» **Work required**:
Would you transcribe all of the data exactly, down to the last character?

» **Collected material**:
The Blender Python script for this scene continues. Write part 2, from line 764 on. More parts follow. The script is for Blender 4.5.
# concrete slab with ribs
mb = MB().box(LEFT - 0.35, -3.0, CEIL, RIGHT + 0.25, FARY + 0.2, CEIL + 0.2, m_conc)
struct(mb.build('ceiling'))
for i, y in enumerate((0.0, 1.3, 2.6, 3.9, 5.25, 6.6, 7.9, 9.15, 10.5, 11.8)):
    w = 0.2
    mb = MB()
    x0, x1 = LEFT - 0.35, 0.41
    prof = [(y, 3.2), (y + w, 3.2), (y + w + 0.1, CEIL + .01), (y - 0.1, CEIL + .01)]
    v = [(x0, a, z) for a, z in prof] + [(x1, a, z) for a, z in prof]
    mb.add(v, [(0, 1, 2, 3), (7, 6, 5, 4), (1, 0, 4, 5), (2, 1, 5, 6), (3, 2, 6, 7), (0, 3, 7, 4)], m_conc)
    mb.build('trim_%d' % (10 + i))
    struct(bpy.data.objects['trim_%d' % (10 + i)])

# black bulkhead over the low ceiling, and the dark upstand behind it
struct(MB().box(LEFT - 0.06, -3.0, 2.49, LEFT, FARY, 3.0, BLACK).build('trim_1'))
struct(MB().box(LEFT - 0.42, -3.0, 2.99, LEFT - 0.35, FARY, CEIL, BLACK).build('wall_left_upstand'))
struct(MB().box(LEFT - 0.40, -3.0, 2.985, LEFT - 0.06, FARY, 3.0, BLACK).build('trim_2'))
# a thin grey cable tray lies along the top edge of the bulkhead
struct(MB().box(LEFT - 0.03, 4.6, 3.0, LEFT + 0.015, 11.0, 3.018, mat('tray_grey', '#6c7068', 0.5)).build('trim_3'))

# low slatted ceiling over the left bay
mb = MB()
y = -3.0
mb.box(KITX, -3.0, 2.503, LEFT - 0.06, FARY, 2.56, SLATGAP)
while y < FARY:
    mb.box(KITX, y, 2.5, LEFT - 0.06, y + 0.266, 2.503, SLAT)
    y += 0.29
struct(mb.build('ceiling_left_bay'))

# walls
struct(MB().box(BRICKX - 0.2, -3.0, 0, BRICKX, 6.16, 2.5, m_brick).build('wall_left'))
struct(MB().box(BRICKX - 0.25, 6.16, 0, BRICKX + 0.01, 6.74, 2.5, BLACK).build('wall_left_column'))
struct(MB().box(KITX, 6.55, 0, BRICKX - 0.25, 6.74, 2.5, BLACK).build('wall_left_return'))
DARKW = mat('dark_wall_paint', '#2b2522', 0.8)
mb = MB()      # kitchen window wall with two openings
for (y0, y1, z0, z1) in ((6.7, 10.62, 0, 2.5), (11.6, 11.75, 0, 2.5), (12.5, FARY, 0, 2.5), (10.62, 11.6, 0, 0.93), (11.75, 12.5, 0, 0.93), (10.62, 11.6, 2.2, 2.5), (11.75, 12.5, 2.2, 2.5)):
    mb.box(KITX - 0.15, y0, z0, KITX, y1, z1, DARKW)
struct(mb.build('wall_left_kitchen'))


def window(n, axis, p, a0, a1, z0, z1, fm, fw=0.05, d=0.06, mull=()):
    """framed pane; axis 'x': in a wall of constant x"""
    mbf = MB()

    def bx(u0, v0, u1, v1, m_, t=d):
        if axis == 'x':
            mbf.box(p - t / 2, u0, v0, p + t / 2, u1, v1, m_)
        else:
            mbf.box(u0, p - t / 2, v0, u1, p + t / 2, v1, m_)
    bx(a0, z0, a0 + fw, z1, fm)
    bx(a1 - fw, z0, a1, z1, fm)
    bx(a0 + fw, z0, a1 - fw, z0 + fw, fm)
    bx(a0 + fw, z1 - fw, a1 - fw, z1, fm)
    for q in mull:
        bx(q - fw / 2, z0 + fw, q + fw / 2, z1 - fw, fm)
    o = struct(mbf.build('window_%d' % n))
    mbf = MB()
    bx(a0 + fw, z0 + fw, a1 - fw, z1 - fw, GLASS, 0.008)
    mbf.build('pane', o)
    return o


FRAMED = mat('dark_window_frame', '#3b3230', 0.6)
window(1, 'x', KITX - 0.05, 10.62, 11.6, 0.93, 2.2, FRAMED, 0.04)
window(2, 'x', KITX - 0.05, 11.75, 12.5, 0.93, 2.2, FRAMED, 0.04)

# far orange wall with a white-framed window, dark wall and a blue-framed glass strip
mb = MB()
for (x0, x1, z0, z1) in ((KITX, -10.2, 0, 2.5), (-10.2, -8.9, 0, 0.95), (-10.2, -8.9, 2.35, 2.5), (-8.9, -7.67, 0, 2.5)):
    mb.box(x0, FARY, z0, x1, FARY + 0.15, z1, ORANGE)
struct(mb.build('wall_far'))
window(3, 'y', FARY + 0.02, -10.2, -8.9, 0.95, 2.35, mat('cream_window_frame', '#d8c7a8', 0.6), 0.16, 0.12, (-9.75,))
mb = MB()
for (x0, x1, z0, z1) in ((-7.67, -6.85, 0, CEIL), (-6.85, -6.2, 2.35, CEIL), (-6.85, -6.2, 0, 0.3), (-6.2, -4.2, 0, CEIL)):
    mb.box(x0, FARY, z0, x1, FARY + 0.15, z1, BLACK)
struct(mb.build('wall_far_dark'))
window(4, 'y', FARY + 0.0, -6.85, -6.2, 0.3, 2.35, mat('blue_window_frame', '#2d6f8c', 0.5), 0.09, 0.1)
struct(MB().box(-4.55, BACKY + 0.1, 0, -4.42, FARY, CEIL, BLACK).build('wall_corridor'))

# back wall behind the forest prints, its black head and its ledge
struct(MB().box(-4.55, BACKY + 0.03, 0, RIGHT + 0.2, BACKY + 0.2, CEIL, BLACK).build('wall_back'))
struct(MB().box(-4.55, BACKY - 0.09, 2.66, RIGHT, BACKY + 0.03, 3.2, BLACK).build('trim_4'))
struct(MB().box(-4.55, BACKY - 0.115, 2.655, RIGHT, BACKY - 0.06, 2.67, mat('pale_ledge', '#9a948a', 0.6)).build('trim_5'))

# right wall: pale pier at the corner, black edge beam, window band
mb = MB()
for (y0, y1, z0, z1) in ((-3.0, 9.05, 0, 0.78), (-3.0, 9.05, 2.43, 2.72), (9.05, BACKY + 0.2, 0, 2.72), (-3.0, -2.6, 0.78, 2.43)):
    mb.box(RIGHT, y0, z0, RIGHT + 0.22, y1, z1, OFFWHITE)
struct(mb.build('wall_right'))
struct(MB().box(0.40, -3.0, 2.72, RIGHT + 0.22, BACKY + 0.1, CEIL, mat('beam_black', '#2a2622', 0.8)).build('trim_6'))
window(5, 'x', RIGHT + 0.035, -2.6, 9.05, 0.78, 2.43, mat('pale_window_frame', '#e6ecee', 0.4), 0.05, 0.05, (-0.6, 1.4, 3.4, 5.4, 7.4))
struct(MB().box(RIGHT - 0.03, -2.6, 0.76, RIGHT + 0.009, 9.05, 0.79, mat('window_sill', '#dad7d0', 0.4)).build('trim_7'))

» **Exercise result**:
The Blender Python script for this scene continues. Write part 2, from line 764 on. More parts follow. The script is for Blender 4.5.
# concrete slab with ribs
mb = MB().box(LEFT - 0.35, -3.0, CEIL, RIGHT + 0.25, FARY + 0.2, CEIL + 0.2, m_conc)
struct(mb.build('ceiling'))
for i, y in enumerate((0.0, 1.3, 2.6, 3.9, 5.25, 6.6, 7.9, 9.15, 10.5, 11.8)):
    w = 0.2
    mb = MB()
    x0, x1 = LEFT - 0.35, 0.41
    prof = [(y, 3.2), (y + w, 3.2), (y + w + 0.1, CEIL + .01), (y - 0.1, CEIL + .01)]
    v = [(x0, a, z) for a, z in prof] + [(x1, a, z) for a, z in prof]
    mb.add(v, [(0, 1, 2, 3), (7, 6, 5, 4), (1, 0, 4, 5), (2, 1, 5, 6), (3, 2, 6, 7), (0, 3, 7, 4)], m_conc)
    mb.build('trim_%d' % (10 + i))
    struct(bpy.data.objects['trim_%d' % (10 + i)])

# black bulkhead over the low ceiling, and the dark upstand behind it
struct(MB().box(LEFT - 0.06, -3.0, 2.49, LEFT, FARY, 3.0, BLACK).build('trim_1'))
struct(MB().box(LEFT - 0.42, -3.0, 2.99, LEFT - 0.35, FARY, CEIL, BLACK).build('wall_left_upstand'))
struct(MB().box(LEFT - 0.40, -3.0, 2.985, LEFT - 0.06, FARY, 3.0, BLACK).build('trim_2'))
# a thin grey cable tray lies along the top edge of the bulkhead
struct(MB().box(LEFT - 0.03, 4.6, 3.0, LEFT + 0.015, 11.0, 3.018, mat('tray_grey', '#6c7068', 0.5)).build('trim_3'))

# low slatted ceiling over the left bay
mb = MB()
y = -3.0
mb.box(KITX, -3.0, 2.503, LEFT - 0.06, FARY, 2.56, SLATGAP)
while y < FARY:
    mb.box(KITX, y, 2.5, LEFT - 0.06, y + 0.266, 2.503, SLAT)
    y += 0.29
struct(mb.build('ceiling_left_bay'))

# walls
struct(MB().box(BRICKX - 0.2, -3.0, 0, BRICKX, 6.16, 2.5, m_brick).build('wall_left'))
struct(MB().box(BRICKX - 0.25, 6.16, 0, BRICKX + 0.01, 6.74, 2.5, BLACK).build('wall_left_column'))
struct(MB().box(KITX, 6.55, 0, BRICKX - 0.25, 6.74, 2.5, BLACK).build('wall_left_return'))
DARKW = mat('dark_wall_paint', '#2b2522', 0.8)
mb = MB()      # kitchen window wall with two openings
for (y0, y1, z0, z1) in ((6.7, 10.62, 0, 2.5), (11.6, 11.75, 0, 2.5), (12.5, FARY, 0, 2.5), (10.62, 11.6, 0, 0.93), (11.75, 12.5, 0, 0.93), (10.62, 11.6, 2.2, 2.5), (11.75, 12.5, 2.2, 2.5)):
    mb.box(KITX - 0.15, y0, z0, KITX, y1, z1, DARKW)
struct(mb.build('wall_left_kitchen'))


def window(n, axis, p, a0, a1, z0, z1, fm, fw=0.05, d=0.06, mull=()):
    """framed pane; axis 'x': in a wall of constant x"""
    mbf = MB()

    def bx(u0, v0, u1, v1, m_, t=d):
        if axis == 'x':
            mbf.box(p - t / 2, u0, v0, p + t / 2, u1, v1, m_)
        else:
            mbf.box(u0, p - t / 2, v0, u1, p + t / 2, v1, m_)
    bx(a0, z0, a0 + fw, z1, fm)
    bx(a1 - fw, z0, a1, z1, fm)
    bx(a0 + fw, z0, a1 - fw, z0 + fw, fm)
    bx(a0 + fw, z1 - fw, a1 - fw, z1, fm)
    for q in mull:
        bx(q - fw / 2, z0 + fw, q + fw / 2, z1 - fw, fm)
    o = struct(mbf.build('window_%d' % n))
    mbf = MB()
    bx(a0 + fw, z0 + fw, a1 - fw, z1 - fw, GLASS, 0.008)
    mbf.build('pane', o)
    return o


FRAMED = mat('dark_window_frame', '#3b3230', 0.6)
window(1, 'x', KITX - 0.05, 10.62, 11.6, 0.93, 2.2, FRAMED, 0.04)
window(2, 'x', KITX - 0.05, 11.75, 12.5, 0.93, 2.2, FRAMED, 0.04)

# far orange wall with a white-framed window, dark wall and a blue-framed glass strip
mb = MB()
for (x0, x1, z0, z1) in ((KITX, -10.2, 0, 2.5), (-10.2, -8.9, 0, 0.95), (-10.2, -8.9, 2.35, 2.5), (-8.9, -7.67, 0, 2.5)):
    mb.box(x0, FARY, z0, x1, FARY + 0.15, z1, ORANGE)
struct(mb.build('wall_far'))
window(3, 'y', FARY + 0.02, -10.2, -8.9, 0.95, 2.35, mat('cream_window_frame', '#d8c7a8', 0.6), 0.16, 0.12, (-9.75,))
mb = MB()
for (x0, x1, z0, z1) in ((-7.67, -6.85, 0, CEIL), (-6.85, -6.2, 2.35, CEIL), (-6.85, -6.2, 0, 0.3), (-6.2, -4.2, 0, CEIL)):
    mb.box(x0, FARY, z0, x1, FARY + 0.15, z1, BLACK)
struct(mb.build('wall_far_dark'))
window(4, 'y', FARY + 0.0, -6.85, -6.2, 0.3, 2.35, mat('blue_window_frame', '#2d6f8c', 0.5), 0.09, 0.1)
struct(MB().box(-4.55, BACKY + 0.1, 0, -4.42, FARY, CEIL, BLACK).build('wall_corridor'))

# back wall behind the forest prints, its black head and its ledge
struct(MB().box(-4.55, BACKY + 0.03, 0, RIGHT + 0.2, BACKY + 0.2, CEIL, BLACK).build('wall_back'))
struct(MB().box(-4.55, BACKY - 0.09, 2.66, RIGHT, BACKY + 0.03, 3.2, BLACK).build('trim_4'))
struct(MB().box(-4.55, BACKY - 0.115, 2.655, RIGHT, BACKY - 0.06, 2.67, mat('pale_ledge', '#9a948a', 0.6)).build('trim_5'))

# right wall: pale pier at the corner, black edge beam, window band
mb = MB()
for (y0, y1, z0, z1) in ((-3.0, 9.05, 0, 0.78), (-3.0, 9.05, 2.43, 2.72), (9.05, BACKY + 0.2, 0, 2.72), (-3.0, -2.6, 0.78, 2.43)):
    mb.box(RIGHT, y0, z0, RIGHT + 0.22, y1, z1, OFFWHITE)
struct(mb.build('wall_right'))
struct(MB().box(0.40, -3.0, 2.72, RIGHT + 0.22, BACKY + 0.1, CEIL, mat('beam_black', '#2a2622', 0.8)).build('trim_6'))
window(5, 'x', RIGHT + 0.035, -2.6, 9.05, 0.78, 2.43, mat('pale_window_frame', '#e6ecee', 0.4), 0.05, 0.05, (-0.6, 1.4, 3.4, 5.4, 7.4))
struct(MB().box(RIGHT - 0.03, -2.6, 0.76, RIGHT + 0.009, 9.05, 0.79, mat('window_sill', '#dad7d0', 0.4)).build('trim_7'))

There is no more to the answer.